Source records
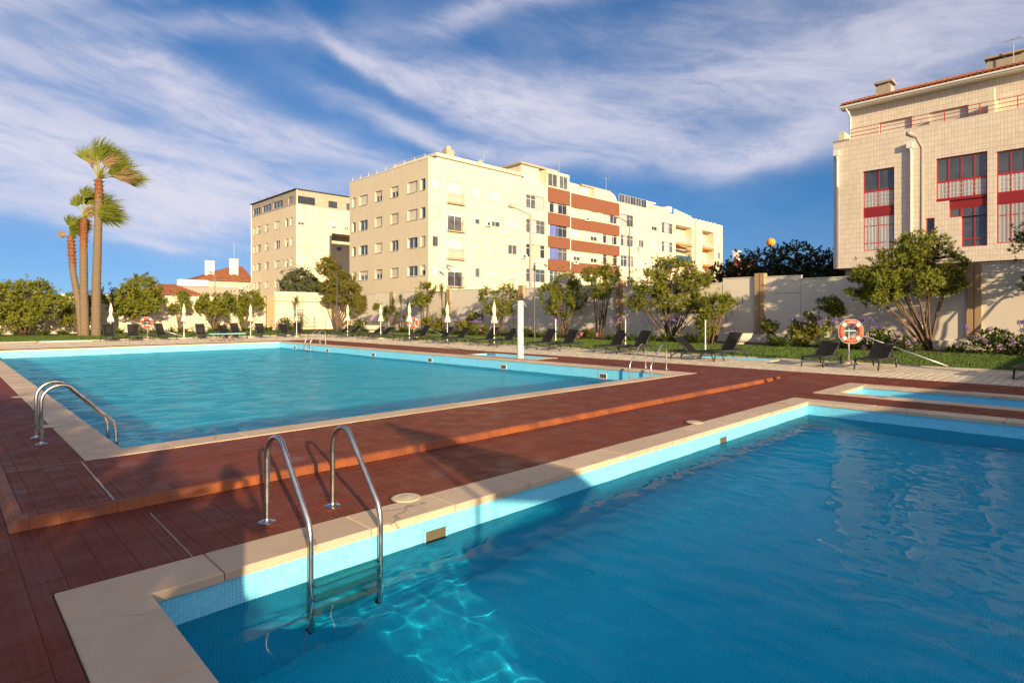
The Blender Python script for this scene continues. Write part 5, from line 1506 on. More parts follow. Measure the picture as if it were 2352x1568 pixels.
# ------------------------------------------------------------------ vegetation
def leaf_mat(name, dark, light, trans=.25, rough=.55):
    if name in MATS: return MATS[name]
    m = bpy.data.materials.new(name); m.use_nodes = True
    nt = m.node_tree; g = G(nt); b = nt.nodes['Principled BSDF']; out = nt.nodes['Material Output']
    P = g.n('ShaderNodeNewGeometry').outputs['Position']
    k = g.m('ADD', g.m('MULTIPLY', g.noise(P, 1.6, 3, .6), .6), g.m('MULTIPLY', g.noise(P, 17.0, 2, .6), .5))
    col = g.ramp(k, [(.30, dark), (.78, light)])
    nt.links.new(col, b.inputs['Base Color']); b.inputs['Roughness'].default_value = rough; b.inputs['Specular IOR Level'].default_value = .3
    t = g.n('ShaderNodeBsdfTranslucent'); nt.links.new(col, t.inputs[0])
    mx = g.n('ShaderNodeMixShader'); mx.inputs[0].default_value = trans
    nt.links.new(b.outputs[0], mx.inputs[1]); nt.links.new(t.outputs[0], mx.inputs[2]); nt.links.new(mx.outputs[0], out.inputs[0])
    MATS[name] = m; return m
LM_OLE = leaf_mat('oleander_leaf', (.058, .088, .010), (.31, .32, .034))
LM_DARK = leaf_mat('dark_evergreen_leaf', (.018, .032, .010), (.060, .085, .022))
LM_GOLD = leaf_mat('golden_green_leaf', (.09, .10, .013), (.25, .235, .034))
LM_YEL = leaf_mat('yellow_green_leaf', (.10, .11, .012), (.34, .30, .03))
LM_STRAP = leaf_mat('strap_leaf', (.045, .080, .012), (.15, .20, .032), .2)
LM_HYD = leaf_mat('hydrangea_leaf', (.05, .085, .014), (.15, .19, .034), .2)
LM_GREY = leaf_mat('grey_green_leaf', (.055, .075, .035), (.17, .19, .09))
LM_YUC = leaf_mat('yucca_leaf', (.05, .075, .02), (.16, .19, .05), .1)
M_BARK = mat('brown_bark', (.13, .085, .05), .9, .35, 4, bump=.5, bscale=25)

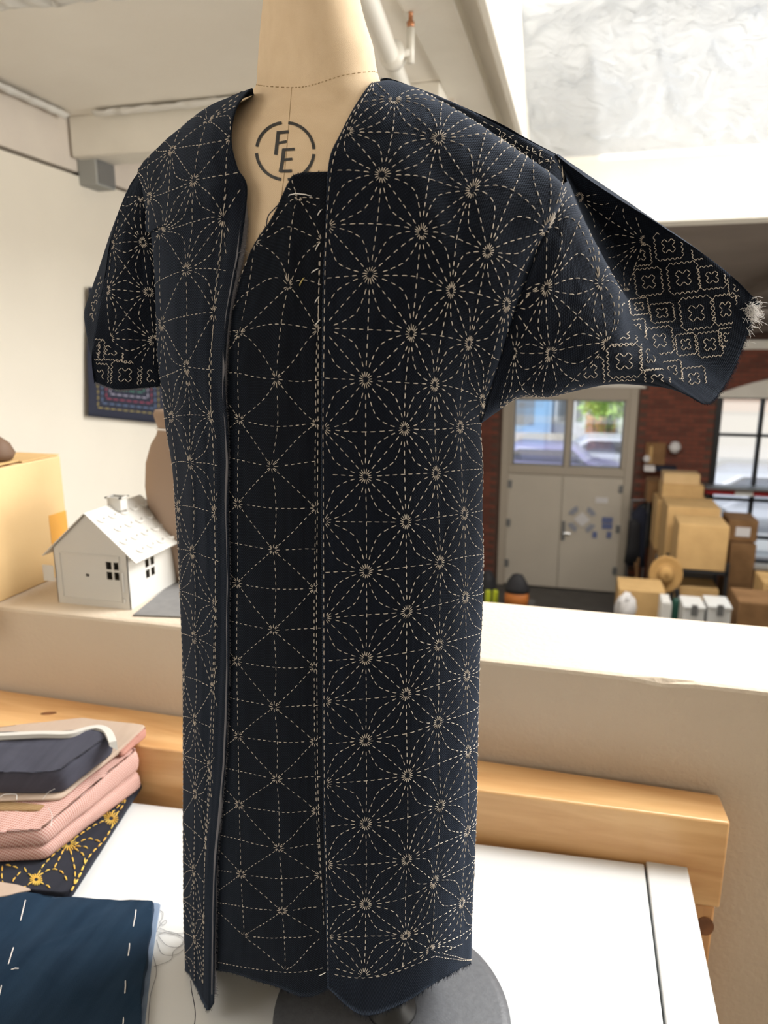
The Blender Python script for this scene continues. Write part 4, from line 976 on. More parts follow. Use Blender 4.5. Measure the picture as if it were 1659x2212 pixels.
# pine rail with post, behind the table
zt = Z(-.532)
C0, C1 = hz(1030, 1711, zt), hz(1580, 1783, zt); D0_, D1_ = hz(1035, 1645, zt), hz(1555, 1712, zt)
dd = C1-C0; dd /= np.linalg.norm(dd); L0 = C0-dd*1.05
C0, C1, D0_, D1_, L0 = [q+np.array([0, .004, 0]) for q in (C0, C1, D0_, D1_, L0)]; dk = C0*0; back = D1_-C1; bw = abs(back[1])+.004
rail = empty('pine_bench_rail', 'varnished pine rail with square post along the parapet wall', 'rail', (C1[0], C1[1], Z(-1.35)))
g = G(); Lb = np.array([L0[0], PF-.006, zt]); Rb = np.array([C1[0]-.003, PF-.006, zt])
g.prism([L0, C1, Rb, Lb], Z(-.648), zt); o = g.obj('top_rail', 'pine', rail, bevel=.003, seg=3)
pw = .085
p0 = C1-dd*pw
g = G(); g.prism([p0+[.0, .004, 0], C1+[-.004, .004, 0], Rb+[-.004, -.004, 0], Rb+[-pw, -.004, 0]], Z(-1.35), Z(-.650)); g.obj('post', 'pinev', rail, bevel=.003)
k0 = hy(1108, 1806, float(C0[1])+.003)
g = G(); g.lathe([(0, 0), (.0065, 0), (.007, .0006), (.0055, .0012), (.0, .0012)], (0, 0, 0), 20, 1.25, .8)
ang = math.atan2(dd[1], dd[0])
g.v = [(k0[0]+v[0]*math.cos(ang)+v[2]*math.sin(ang), k0[1]+v[0]*math.sin(ang)-v[2]*math.cos(ang)+.0003, k0[2]+v[1]) for v in g.v]
g.obj('knot', 'knot', rail, smooth=True)
k1 = hz(105, 1541, zt); g = G(); g.lathe([(0, -.001), (.009, -.001), (.009, .0003), (0, .0003)], (k1[0], k1[1], zt), 16, 1.3, .5, .4); g.obj('knot', 'knot', rail)
k2 = hy(1525, 2010, float(p0[1])); g = G(); g.lathe([(0, 0), (.010, 0), (.010, .0008), (0, .0008)], (0, 0, 0), 18, 1, 1.3)
g.v = [(k2[0]+v[0], p0[1]+.004-v[2]-.0002+(k2[0]-p0[0])*math.tan(ang), k2[2]+v[1]) for v in g.v]; g.obj('knot', 'knot', rail)

# ---- little white enamel house
LZ = PT
hx0, hx1, hy0, hy1 = -.772, -.641, .893, 1.030
eave, apex = Z(-.302), Z(-.245); xm = (hx0+hx1)/2
ho = empty('toy_house', 'small white enamelled metal house with scalloped roof, on the ledge', 'ornament', (xm, .96, LZ))
def wall_with_holes(P0, ux, uz, w_, h_, holes, t, tn):
    """rectangular sheet with rectangular holes; P0 corner, ux/uz unit vectors, tn thickness vector"""
    xs_ = sorted({0, w_, *[a for h in holes for a in (h[0], h[2])]}); zs_ = sorted({0, h_, *[a for h in holes for a in (h[1], h[3])]}); g = G()
    P0, ux, uz, tn = [np.array(q, float) for q in (P0, ux, uz, tn)]
    for a, b in zip(xs_, xs_[1:]):
        for c, d in zip(zs_, zs_[1:]):
            if any(h[0]-1e-6 <= a and b <= h[2]+1e-6 and h[1]-1e-6 <= c and d <= h[3]+1e-6 for h in holes): continue
            g.ext([P0+ux*a+uz*c, P0+ux*b+uz*c, P0+ux*b+uz*d, P0+ux*a+uz*d], tn*t)
    return g
wh, ww = eave-LZ, hx1-hx0
cx_, cz_ = .093, .046; pw_, ph_, gp_ = .0098, .0125, .0035
panes = [(cx_+i*(pw_+gp_), cz_+j*(ph_+gp_), cx_+i*(pw_+gp_)+pw_, cz_+j*(ph_+gp_)+ph_) for i in (0, 1) for j in (0, 1)]
heart = [(.0555, .0475, .0615, .0525)]
g = wall_with_holes((hx0, hy0, LZ), (1, 0, 0), (0, 0, 1), ww, wh, panes+heart, .0012, (0, 1, 0))
fwm = g.obj('front_wall', 'tin', ho)
g = G(); g.ext([(hx0, hy0, eave), (hx1, hy0, eave), (xm, hy0, apex)], (0, .0012, 0)); g.obj('gable', 'tin', ho)
g = G(); g.ext([(hx0, hy1, LZ), (hx1, hy1, LZ), (hx1, hy1, eave), (xm, hy1, apex), (hx0, hy1, eave)], (0, .0012, 0)); g.obj('rear_wall', 'tin', ho)
sp = [(.045+i*.0145, .036+j*.0175, .045+i*.0145+.0105, .036+j*.0175+.0135) for i in (0, 1) for j in (0, 1)]
wall_with_holes((hx1, hy0, LZ), (0, 1, 0), (0, 0, 1), hy1-hy0, wh, sp, .0012, (-1, 0, 0)).obj('side_wall', 'tin', ho)
wall_with_holes((hx0, hy0, LZ), (0, 1, 0), (0, 0, 1), hy1-hy0, wh, sp, .0012, (1, 0, 0)).obj('side_wall', 'tin', ho)
# front door leaf seams, hinge, side latch tab
g = G()
for a, b in (((.012, .010), (.116, .0115)), ((.0105, .010), (.012, .083)), ((.0105, .083), (.118, .0845)), ((.116, .010), (.1175, .083))): g.box((hx0+a[0], hy0-.0012, LZ+a[1]), (hx0+b[0], hy0+.0, LZ+b[1]))
g.obj('door_rim', 'tin', ho)
g = G(); g.tube([(hx0+.121, hy0-.001, LZ+.028), (hx0+.121, hy0-.001, LZ+.060)], .0015, 8); g.tube([(hx0+.121, hy0-.001, LZ+.010), (hx0+.121, hy0-.001, LZ+.018)], .0015, 8); g.obj('hinge_pin', 'tin', ho)
g = G(); g.box((hx0-.020, hy0-.004, LZ+.036), (hx0, hy0-.003, LZ+.062)); g.obj('latch_tab', 'tin', ho, bevel=.0005)
ov = .030; sl_ = (apex-eave)/(xm-hx0)
def roofside(sg):
    n = 30; vs = []; fs = []
    ex = xm+sg*((xm-hx0)+.017); ez = apex-sl_*abs(ex-xm)
    for j in range(n+1):
        for i in range(n+1):
            u, v = i/n, j/n; x = xm+(ex-xm)*u; z = apex+(ez-apex)*u; y = hy0-.004+(hy1-hy0+.010)*v; vs.append((x, y, z+.0012))
    for j in range(n):
        for i in range(n): a = j*(n+1)+i; fs.append((a, a+1, a+n+2, a+n+1) if sg > 0 else (a, a+n+1, a+n+2, a+1))
    g = G(); g.add(vs, fs); o = g.obj('roof_panel', 'tin', ho); md = o.modifiers.new('t', 'SOLIDIFY'); md.thickness = .0014; md.offset = 1
    nrm = np.array([sg*sl_, 0, 1]); nrm /= np.linalg.norm(nrm); dn = np.array([ex-xm, 0, ez-apex]); Ls = np.linalg.norm(dn); dn /= Ls
    if sg > 0:
        for r in range(4):
            for c in range(5):
                s_ = Ls*(.17+.22*r); y = hy0+.014+.028*c+(.014 if r % 2 else 0)
                if y > hy1-.006: continue
                cc = np.array([xm, y, apex+.0034])+dn*s_
                pts = [cc+np.array([0, 1, 0])*.0085*math.cos(t)+dn*.0075*math.sin(t)+nrm*(.0003+.0010*math.sin(t)) for t in np.linspace(.0, PI, 11)]
                G().tube(pts, [.0006+.0022*math.sin(PI*k/10) for k in range(11)], 8).obj('scallop_tile', 'tin', o, smooth=True)
roofside(1); roofside(-1)
ch = hz(252, 1075, apex+.012)
g = G()
for a in ((-.012, -.009, .012, -.008), (-.012, .008, .012, .009), (-.012, -.008, -.011, .008), (.011, -.008, .012, .008)): g.box((xm+.008+a[0], ch[1]+a[1]-.002, apex-.006), (xm+.008+a[2], ch[1]+a[3]-.002, apex+.014))
for a in ((-.0145, -.0115, .0145, -.008), (-.0145, .008, .0145, .0115), (-.0145, -.0115, -.011, .0115), (.011, -.0115, .0145, .0115)): g.box((xm+.008+a[0], ch[1]+a[1]-.002, apex+.013), (xm+.008+a[2], ch[1]+a[3]-.002, apex+.0150))
g.obj('chimney', 'tin', ho)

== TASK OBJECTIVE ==
The lines to extract from the data above begin with the line containing "were 1659x2212 pixels." and end with the line containing "g.v]; g.obj('knot', 'knot', rail)". Extract them exactly, including both.

== EXERCISE OUTPUT ==
The Blender Python script for this scene continues. Write part 4, from line 976 on. More parts follow. Use Blender 4.5. Measure the picture as if it were 1659x2212 pixels.
# pine rail with post, behind the table
zt = Z(-.532)
C0, C1 = hz(1030, 1711, zt), hz(1580, 1783, zt); D0_, D1_ = hz(1035, 1645, zt), hz(1555, 1712, zt)
dd = C1-C0; dd /= np.linalg.norm(dd); L0 = C0-dd*1.05
C0, C1, D0_, D1_, L0 = [q+np.array([0, .004, 0]) for q in (C0, C1, D0_, D1_, L0)]; dk = C0*0; back = D1_-C1; bw = abs(back[1])+.004
rail = empty('pine_bench_rail', 'varnished pine rail with square post along the parapet wall', 'rail', (C1[0], C1[1], Z(-1.35)))
g = G(); Lb = np.array([L0[0], PF-.006, zt]); Rb = np.array([C1[0]-.003, PF-.006, zt])
g.prism([L0, C1, Rb, Lb], Z(-.648), zt); o = g.obj('top_rail', 'pine', rail, bevel=.003, seg=3)
pw = .085
p0 = C1-dd*pw
g = G(); g.prism([p0+[.0, .004, 0], C1+[-.004, .004, 0], Rb+[-.004, -.004, 0], Rb+[-pw, -.004, 0]], Z(-1.35), Z(-.650)); g.obj('post', 'pinev', rail, bevel=.003)
k0 = hy(1108, 1806, float(C0[1])+.003)
g = G(); g.lathe([(0, 0), (.0065, 0), (.007, .0006), (.0055, .0012), (.0, .0012)], (0, 0, 0), 20, 1.25, .8)
ang = math.atan2(dd[1], dd[0])
g.v = [(k0[0]+v[0]*math.cos(ang)+v[2]*math.sin(ang), k0[1]+v[0]*math.sin(ang)-v[2]*math.cos(ang)+.0003, k0[2]+v[1]) for v in g.v]
g.obj('knot', 'knot', rail, smooth=True)
k1 = hz(105, 1541, zt); g = G(); g.lathe([(0, -.001), (.009, -.001), (.009, .0003), (0, .0003)], (k1[0], k1[1], zt), 16, 1.3, .5, .4); g.obj('knot', 'knot', rail)
k2 = hy(1525, 2010, float(p0[1])); g = G(); g.lathe([(0, 0), (.010, 0), (.010, .0008), (0, .0008)], (0, 0, 0), 18, 1, 1.3)
g.v = [(k2[0]+v[0], p0[1]+.004-v[2]-.0002+(k2[0]-p0[0])*math.tan(ang), k2[2]+v[1]) for v in g.v]; g.obj('knot', 'knot', rail)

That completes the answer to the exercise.